I was surprised to find out read() doesn't return an error, but instead continues awaiting after I pull the cable.
I could only find this thread, but it deals with issues on the client side. https://users.rust-lang.org/t/tokio-detect-connection-loss/116217/3
There is no difference between client and server, here. Once established, a TCP connection is completely symmetric. The answer is the same in both cases — the only way to know the connection is working is to try to communicate through it.
For a server, this often means that the server has a timeout for inactive connections, and the client has the obligation to either get its business done quickly, or send some kind of ping message.
Strange though the following example doesn't detect the disconnected network cable (and it does both read and write). So the only reliable way shall be sending a heartbeat and receiving a reply.
For some reason the keepalive doesn't work too (the same idea of having a heartbeat, but invisible to the application), perhaps because it's Friday evening and I am missing something.

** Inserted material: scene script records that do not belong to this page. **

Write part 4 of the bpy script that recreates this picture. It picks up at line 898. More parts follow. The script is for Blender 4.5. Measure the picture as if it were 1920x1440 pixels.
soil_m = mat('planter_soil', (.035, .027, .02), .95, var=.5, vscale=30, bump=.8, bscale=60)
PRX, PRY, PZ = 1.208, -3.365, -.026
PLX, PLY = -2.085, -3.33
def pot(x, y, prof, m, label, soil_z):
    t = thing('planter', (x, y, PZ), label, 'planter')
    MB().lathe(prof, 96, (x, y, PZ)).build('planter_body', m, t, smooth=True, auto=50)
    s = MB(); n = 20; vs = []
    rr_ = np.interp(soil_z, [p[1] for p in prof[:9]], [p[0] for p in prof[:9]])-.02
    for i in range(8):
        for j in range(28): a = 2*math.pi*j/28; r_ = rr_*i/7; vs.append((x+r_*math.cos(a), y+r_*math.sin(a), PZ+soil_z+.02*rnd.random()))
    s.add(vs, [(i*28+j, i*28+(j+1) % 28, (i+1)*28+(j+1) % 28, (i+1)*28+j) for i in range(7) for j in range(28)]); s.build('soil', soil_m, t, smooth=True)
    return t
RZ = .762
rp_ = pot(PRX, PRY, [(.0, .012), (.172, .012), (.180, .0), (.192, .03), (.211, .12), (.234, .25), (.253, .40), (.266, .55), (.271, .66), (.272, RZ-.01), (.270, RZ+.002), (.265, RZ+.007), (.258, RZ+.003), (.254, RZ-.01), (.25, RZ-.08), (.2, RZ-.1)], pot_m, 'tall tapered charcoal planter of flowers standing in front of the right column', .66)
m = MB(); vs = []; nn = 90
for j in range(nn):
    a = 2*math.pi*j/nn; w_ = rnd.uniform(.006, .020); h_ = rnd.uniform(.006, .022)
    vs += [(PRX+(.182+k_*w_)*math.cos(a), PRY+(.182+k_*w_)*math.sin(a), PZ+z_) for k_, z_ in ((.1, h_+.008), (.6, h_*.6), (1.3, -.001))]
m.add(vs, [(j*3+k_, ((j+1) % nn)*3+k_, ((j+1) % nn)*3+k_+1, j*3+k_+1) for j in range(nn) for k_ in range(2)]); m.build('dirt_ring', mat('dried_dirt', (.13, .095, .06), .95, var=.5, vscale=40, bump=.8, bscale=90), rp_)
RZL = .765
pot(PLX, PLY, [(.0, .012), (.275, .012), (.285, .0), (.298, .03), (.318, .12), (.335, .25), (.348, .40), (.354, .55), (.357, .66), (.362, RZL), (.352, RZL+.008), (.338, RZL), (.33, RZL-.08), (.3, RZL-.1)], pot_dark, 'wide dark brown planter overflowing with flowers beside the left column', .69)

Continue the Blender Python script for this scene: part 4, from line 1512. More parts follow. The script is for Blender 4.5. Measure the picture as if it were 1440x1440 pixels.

Have you tried plugging the network cable back in? The reason it works this way was because they wanted a tcp stream to be able to survive temporarily losing the connection.
When you try to send data, and the data can't actually be sent down the cable (or more precisely, when the other end doesn’t respond with an ACK), a timer starts (inside the network stack, not your process). When that timer runs out, the socket will be closed with an error, if the cable isn’t plugged back in before then.